In the University programs, online courses can be taken over a period of five to six weeks, with small stress-relieving breaks in between. Students aren’t required to be “present” for class at specific times and locations, since lectures and discussions are ongoing constantly. What’s more, wherever their travels take them, students can continue their coursework with just a computer and an Internet connection. Still, while online classes offer greater flexibility than traditional courses, they are just as rigorous academically—and require as much time to complete. The energy and commitment needed to succeed online is the same or perhaps even greater than that of conventional programs.

That flexibility and accessibility have been hallmarks of the University for decades—and have contributed greatly to a history of achievement in providing access to typically underserved populations. The University’s mission of serving the needs of working students has become, in some regards, an “Education Bill of Rights,” delivering to all the opportunity of higher education regardless of race, religion or class.

More than 43 percent of the University’s enrollment consists of students from underrepresented racial or ethnic communities—well beyond the institutional average nationwide.
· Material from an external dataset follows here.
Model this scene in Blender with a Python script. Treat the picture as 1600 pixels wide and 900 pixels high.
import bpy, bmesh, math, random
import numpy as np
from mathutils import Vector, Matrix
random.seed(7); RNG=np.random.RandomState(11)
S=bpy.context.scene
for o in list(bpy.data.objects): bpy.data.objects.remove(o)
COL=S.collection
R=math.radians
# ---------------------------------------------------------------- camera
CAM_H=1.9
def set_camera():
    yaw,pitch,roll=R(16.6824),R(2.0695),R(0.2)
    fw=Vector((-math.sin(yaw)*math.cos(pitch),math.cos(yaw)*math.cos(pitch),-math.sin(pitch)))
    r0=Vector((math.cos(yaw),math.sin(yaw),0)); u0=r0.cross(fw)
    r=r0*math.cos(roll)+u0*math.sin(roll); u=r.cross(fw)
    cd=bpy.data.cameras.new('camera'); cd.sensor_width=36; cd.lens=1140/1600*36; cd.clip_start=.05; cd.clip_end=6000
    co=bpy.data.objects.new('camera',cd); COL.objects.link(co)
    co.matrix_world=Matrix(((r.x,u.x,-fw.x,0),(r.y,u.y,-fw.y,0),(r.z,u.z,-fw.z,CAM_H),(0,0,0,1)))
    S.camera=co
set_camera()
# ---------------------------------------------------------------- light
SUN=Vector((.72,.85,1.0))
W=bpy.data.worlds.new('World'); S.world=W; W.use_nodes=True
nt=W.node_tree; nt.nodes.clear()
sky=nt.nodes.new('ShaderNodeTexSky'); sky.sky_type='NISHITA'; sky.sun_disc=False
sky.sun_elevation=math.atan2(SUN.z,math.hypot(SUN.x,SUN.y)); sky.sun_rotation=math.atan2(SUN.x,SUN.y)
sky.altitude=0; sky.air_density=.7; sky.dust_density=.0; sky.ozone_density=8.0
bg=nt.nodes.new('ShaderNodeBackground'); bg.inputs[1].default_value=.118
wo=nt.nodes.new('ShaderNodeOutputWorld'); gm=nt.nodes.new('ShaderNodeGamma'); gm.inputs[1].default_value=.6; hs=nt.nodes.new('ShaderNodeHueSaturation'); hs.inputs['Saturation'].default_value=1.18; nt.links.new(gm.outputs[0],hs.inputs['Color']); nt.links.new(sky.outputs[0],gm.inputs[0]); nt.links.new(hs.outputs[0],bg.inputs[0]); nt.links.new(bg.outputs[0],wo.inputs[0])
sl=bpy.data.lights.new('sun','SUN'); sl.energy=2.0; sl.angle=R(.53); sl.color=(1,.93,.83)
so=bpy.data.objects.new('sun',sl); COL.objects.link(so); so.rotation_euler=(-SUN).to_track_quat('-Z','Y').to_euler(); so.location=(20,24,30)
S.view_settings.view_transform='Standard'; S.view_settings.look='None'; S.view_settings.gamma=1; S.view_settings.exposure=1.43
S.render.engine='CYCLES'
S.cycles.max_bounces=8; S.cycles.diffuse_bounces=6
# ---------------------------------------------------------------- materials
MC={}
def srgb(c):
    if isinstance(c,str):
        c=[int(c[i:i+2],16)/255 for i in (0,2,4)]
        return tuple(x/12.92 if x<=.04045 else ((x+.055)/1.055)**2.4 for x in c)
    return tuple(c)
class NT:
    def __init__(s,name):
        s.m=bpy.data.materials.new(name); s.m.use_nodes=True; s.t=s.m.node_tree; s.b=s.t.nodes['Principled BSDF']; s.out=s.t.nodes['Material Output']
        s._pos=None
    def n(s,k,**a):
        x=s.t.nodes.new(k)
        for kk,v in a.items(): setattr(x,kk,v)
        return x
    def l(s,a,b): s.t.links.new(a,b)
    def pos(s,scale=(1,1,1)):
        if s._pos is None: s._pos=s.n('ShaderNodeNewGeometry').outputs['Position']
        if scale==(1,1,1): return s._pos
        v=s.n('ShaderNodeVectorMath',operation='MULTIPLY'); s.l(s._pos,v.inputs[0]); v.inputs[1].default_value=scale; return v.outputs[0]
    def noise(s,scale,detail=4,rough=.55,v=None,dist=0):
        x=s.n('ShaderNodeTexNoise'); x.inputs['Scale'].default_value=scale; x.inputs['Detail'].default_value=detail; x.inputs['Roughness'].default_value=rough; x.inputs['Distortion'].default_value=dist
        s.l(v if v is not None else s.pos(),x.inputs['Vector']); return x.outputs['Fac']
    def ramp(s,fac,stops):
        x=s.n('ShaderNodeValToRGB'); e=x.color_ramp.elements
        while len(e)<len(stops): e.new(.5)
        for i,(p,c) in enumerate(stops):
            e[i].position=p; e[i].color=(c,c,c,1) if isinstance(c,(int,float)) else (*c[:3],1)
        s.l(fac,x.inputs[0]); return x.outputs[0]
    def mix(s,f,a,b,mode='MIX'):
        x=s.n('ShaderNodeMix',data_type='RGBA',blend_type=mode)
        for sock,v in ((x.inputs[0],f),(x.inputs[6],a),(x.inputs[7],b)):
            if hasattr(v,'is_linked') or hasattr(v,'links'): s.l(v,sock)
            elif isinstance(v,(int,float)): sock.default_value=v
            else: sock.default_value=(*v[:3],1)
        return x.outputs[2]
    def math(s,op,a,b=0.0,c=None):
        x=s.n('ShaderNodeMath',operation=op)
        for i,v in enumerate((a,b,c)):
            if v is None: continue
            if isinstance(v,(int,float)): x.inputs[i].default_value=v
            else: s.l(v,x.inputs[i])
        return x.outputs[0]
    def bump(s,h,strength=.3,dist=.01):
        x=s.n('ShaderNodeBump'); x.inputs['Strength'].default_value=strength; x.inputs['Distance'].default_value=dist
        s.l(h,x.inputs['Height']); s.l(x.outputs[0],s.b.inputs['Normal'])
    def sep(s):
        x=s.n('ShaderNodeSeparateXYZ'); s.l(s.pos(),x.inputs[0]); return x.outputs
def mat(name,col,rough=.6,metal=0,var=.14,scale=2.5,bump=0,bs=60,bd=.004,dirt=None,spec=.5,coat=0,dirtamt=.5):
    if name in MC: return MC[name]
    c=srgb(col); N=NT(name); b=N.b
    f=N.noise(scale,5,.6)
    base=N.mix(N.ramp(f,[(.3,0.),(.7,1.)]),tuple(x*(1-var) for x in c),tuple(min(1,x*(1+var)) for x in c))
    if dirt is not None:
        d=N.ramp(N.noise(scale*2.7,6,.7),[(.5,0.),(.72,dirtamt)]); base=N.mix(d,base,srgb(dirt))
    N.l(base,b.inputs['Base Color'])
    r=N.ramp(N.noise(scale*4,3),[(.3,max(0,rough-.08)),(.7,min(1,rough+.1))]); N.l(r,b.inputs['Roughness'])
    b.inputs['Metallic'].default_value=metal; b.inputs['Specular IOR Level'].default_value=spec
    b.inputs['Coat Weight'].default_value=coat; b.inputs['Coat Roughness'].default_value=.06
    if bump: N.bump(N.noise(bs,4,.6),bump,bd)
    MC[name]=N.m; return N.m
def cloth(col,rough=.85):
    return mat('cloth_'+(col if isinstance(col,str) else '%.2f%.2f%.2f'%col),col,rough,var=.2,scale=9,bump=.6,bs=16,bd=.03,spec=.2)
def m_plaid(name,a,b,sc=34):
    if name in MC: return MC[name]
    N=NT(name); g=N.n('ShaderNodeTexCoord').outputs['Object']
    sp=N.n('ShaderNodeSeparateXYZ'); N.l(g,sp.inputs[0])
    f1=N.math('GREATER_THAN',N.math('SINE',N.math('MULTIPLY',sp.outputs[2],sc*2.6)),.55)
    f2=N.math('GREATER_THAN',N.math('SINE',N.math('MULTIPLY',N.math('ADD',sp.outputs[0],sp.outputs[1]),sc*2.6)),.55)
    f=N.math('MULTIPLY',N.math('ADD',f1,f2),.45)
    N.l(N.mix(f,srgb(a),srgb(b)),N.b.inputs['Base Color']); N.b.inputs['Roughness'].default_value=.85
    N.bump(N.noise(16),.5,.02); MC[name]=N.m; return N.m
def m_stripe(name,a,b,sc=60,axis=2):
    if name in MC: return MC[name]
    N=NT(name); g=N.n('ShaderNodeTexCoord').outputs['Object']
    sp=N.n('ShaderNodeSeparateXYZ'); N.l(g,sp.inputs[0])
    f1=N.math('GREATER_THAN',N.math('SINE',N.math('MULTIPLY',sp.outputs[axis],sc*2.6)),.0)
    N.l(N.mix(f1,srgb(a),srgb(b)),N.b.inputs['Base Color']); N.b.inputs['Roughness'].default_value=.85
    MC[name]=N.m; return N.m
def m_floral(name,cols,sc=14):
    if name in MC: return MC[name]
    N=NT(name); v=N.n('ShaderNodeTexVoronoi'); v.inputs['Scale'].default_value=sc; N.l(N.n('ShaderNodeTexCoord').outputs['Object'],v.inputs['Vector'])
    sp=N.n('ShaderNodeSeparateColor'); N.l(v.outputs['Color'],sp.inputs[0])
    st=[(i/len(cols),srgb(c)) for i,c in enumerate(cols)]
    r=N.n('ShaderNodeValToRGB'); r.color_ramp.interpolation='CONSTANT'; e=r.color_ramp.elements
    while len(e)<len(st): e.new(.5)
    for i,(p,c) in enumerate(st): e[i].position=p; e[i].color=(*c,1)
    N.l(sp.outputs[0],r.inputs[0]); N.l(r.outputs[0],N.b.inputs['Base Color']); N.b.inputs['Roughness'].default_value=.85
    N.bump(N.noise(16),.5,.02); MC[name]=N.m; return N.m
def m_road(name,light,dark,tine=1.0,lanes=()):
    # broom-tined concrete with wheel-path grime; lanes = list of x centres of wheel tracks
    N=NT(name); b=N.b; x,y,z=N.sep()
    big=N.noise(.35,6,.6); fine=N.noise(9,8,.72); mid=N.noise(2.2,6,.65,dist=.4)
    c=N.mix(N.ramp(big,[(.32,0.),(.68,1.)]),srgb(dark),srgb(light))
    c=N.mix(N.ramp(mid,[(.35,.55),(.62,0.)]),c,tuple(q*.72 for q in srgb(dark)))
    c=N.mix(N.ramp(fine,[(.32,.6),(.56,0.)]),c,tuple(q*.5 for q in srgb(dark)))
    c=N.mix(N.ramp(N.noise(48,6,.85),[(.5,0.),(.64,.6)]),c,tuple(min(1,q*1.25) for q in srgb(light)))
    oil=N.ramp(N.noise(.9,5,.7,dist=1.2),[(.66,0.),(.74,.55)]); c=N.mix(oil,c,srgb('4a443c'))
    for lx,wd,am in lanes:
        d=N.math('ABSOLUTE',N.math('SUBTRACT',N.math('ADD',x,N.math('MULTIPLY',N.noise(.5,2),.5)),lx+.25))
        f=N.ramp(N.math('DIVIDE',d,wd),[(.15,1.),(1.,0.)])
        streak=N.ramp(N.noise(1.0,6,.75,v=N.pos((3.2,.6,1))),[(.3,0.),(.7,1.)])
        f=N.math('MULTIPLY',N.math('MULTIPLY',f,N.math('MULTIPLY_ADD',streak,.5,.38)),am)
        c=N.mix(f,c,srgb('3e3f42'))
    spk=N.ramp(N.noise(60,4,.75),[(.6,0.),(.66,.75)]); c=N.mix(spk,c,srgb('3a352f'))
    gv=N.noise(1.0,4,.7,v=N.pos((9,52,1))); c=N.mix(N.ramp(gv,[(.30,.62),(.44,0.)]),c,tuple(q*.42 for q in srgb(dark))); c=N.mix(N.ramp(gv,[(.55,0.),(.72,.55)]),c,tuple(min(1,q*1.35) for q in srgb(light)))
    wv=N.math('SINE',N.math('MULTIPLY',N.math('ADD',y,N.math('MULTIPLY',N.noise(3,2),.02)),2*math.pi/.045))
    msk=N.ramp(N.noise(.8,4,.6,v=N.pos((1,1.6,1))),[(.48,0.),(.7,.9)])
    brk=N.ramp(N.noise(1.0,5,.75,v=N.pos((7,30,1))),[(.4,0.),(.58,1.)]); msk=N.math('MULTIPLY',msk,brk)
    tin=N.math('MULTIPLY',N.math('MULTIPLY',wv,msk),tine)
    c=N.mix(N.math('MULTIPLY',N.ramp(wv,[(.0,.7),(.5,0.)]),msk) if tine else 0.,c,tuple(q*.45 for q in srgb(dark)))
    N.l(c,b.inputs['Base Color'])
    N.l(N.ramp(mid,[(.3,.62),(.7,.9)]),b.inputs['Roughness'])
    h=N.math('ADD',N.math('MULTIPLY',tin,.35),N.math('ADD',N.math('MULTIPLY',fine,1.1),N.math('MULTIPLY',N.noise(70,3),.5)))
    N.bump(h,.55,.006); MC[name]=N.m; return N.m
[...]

According to the National Association of College Admissions Counseling, African-Americans make up only 13 percent of post-secondary students in the U.S., while at University of Phoenix they represent 23 percent of the total student population. And, according to a recent report by the publication Diverse Issues in Higher

Education, the school graduates more underrepresented students with master’s degrees in business, health care and education than any other university in the nation.

Such diversity brings vibrancy to the classroom, creating an environment where multiple perspectives are shared to the benefit of all. Says one student, “I like that there is diversity in the classes at University of Phoenix. I’m learning with people of all ages and various backgrounds. I’m making friends with people I would never have met otherwise and I’m learning a lot from them.”

Yet while accessibility might bring the students in, it’s the quality of the education that keeps them persevering toward graduation—at a rate at or above the national average for higher education. Says Pepicello, “In the for-profit sector, we can’t succeed without offering quality products, namely our academic programs. If our students and their employers did not value our degrees, we would go out of business.”

Relevancy is a critical factor in the quality equation. “Our goal is to provide an education experience that is relevant to the student’s work, as well as to how the student will interact in his or her community and society in general,” Pepicello says. “We have to stay current to survive.” One of the main ways to achieve that pertinence is to be innovative technologically, to find the most effective way to deliver programs that serve the nation’s needs. “We’re trying to make the university educationally relevant in the same way that the Internet is making everything relevant, such as doing banking or shopping online.” Increasingly, however, people are expecting to see a whole spectrum of services online. “That includes education,” says Pepicello. “And we want it to be just a click away for all who desire a higher degree. We want to make education as accessible as the rest of the world.”